Beginning with the first line of the data below, extract each line up to and including the one containing "SC.camera = co". Copy them exactly and add nothing.
-----
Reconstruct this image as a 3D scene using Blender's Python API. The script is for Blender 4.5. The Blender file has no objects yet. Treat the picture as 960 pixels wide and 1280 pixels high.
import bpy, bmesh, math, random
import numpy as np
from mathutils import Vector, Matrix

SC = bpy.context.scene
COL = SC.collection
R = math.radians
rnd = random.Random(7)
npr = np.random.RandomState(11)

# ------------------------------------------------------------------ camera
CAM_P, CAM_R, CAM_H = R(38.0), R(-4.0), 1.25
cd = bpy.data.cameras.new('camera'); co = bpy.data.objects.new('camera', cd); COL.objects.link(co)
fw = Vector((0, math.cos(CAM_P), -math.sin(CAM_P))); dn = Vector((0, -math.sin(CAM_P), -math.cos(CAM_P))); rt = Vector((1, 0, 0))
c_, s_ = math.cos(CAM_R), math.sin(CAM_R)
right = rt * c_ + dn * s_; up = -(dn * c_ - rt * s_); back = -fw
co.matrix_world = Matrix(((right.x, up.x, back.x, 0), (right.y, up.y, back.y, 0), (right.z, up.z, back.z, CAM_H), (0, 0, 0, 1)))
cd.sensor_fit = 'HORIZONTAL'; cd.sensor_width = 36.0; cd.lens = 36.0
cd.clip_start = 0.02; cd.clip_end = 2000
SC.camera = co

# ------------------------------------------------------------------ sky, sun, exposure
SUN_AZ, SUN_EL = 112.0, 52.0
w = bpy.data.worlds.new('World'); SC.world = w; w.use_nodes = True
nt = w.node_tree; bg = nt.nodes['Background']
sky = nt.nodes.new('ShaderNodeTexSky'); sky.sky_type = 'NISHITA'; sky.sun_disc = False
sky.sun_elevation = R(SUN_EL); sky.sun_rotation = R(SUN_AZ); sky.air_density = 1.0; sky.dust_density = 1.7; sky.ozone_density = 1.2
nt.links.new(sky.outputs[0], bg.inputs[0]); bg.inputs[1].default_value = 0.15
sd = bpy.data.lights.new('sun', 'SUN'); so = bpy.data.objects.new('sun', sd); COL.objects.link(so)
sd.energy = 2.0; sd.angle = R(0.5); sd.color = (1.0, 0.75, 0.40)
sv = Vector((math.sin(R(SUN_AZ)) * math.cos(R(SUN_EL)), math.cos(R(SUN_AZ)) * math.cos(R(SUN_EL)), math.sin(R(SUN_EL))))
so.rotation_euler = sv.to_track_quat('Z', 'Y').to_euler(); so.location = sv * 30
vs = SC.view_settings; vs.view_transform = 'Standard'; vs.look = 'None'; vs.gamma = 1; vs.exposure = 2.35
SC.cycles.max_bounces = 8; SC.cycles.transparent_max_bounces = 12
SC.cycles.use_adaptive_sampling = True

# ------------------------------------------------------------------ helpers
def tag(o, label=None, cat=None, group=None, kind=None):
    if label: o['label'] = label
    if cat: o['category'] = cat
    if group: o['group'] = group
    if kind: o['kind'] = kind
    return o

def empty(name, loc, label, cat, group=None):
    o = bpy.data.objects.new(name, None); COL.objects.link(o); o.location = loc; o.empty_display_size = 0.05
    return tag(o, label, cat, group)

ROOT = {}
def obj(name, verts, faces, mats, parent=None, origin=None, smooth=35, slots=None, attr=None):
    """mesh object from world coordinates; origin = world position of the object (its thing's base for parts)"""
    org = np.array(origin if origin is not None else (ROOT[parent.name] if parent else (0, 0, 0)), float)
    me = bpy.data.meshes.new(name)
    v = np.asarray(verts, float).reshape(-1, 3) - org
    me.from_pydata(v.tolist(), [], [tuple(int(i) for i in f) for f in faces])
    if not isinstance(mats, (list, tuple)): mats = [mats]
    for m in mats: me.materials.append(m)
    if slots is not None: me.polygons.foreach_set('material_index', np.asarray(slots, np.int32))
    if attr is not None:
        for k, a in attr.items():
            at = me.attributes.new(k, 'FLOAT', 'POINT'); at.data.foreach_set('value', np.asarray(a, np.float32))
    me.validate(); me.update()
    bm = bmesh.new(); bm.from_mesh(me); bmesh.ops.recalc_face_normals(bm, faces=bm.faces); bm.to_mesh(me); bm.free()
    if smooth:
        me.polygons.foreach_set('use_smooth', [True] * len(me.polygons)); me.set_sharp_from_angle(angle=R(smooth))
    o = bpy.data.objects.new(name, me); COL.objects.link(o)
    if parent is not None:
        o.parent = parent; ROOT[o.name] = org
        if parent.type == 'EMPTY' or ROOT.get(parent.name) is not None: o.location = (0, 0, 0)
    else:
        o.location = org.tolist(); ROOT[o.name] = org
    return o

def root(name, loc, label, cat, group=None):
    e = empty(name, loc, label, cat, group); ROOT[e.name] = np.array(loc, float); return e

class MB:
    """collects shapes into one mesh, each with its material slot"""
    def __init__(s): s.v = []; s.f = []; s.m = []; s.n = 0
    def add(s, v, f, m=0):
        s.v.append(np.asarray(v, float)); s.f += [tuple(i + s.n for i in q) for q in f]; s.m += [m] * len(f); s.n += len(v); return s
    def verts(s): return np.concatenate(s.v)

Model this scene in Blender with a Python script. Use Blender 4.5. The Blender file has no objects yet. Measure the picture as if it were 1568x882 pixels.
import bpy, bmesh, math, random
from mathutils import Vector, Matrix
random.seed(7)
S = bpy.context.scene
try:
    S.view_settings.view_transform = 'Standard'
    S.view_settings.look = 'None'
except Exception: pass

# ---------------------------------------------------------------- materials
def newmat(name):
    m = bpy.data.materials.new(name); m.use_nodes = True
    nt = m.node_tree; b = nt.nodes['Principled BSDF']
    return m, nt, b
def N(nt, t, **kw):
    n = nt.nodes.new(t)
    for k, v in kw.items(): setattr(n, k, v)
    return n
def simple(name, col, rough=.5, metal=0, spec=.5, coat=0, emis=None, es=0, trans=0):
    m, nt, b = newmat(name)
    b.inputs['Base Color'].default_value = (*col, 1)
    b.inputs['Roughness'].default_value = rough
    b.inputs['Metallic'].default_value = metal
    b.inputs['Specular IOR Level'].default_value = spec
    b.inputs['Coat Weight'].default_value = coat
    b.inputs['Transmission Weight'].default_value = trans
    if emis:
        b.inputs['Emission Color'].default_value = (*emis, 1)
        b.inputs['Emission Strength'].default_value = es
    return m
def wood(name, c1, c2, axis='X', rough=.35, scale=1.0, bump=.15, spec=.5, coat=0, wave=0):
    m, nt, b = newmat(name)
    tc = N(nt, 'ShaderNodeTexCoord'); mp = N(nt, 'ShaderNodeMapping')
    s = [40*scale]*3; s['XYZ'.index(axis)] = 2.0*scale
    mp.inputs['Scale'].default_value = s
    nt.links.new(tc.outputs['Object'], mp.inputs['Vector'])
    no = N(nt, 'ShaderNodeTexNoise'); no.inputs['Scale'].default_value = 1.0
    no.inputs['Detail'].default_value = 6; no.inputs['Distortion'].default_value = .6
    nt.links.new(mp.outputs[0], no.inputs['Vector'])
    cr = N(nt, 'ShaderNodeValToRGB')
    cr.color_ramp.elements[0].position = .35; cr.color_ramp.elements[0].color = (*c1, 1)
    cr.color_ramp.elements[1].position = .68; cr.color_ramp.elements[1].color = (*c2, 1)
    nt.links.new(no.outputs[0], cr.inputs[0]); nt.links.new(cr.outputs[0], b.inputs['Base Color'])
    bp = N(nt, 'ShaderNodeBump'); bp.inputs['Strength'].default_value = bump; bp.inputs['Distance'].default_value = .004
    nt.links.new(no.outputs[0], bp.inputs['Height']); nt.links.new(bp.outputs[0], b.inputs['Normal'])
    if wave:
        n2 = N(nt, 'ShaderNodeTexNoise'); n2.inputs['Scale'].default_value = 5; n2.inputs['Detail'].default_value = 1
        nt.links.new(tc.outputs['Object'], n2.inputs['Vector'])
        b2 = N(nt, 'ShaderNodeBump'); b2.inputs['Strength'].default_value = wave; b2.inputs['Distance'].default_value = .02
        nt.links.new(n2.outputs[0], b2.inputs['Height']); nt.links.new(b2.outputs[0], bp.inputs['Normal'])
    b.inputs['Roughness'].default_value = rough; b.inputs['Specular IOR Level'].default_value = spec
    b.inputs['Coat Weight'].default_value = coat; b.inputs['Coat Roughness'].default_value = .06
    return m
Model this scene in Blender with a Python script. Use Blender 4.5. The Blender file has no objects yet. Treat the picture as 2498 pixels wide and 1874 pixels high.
-----
Solution to this problem
Reconstruct this image as a 3D scene using Blender's Python API. The script is for Blender 4.5. The Blender file has no objects yet. Treat the picture as 960 pixels wide and 1280 pixels high.
import bpy, bmesh, math, random
import numpy as np
from mathutils import Vector, Matrix

SC = bpy.context.scene
COL = SC.collection
R = math.radians
rnd = random.Random(7)
npr = np.random.RandomState(11)

# ------------------------------------------------------------------ camera
CAM_P, CAM_R, CAM_H = R(38.0), R(-4.0), 1.25
cd = bpy.data.cameras.new('camera'); co = bpy.data.objects.new('camera', cd); COL.objects.link(co)
fw = Vector((0, math.cos(CAM_P), -math.sin(CAM_P))); dn = Vector((0, -math.sin(CAM_P), -math.cos(CAM_P))); rt = Vector((1, 0, 0))
c_, s_ = math.cos(CAM_R), math.sin(CAM_R)
right = rt * c_ + dn * s_; up = -(dn * c_ - rt * s_); back = -fw
co.matrix_world = Matrix(((right.x, up.x, back.x, 0), (right.y, up.y, back.y, 0), (right.z, up.z, back.z, CAM_H), (0, 0, 0, 1)))
cd.sensor_fit = 'HORIZONTAL'; cd.sensor_width = 36.0; cd.lens = 36.0
cd.clip_start = 0.02; cd.clip_end = 2000
SC.camera = co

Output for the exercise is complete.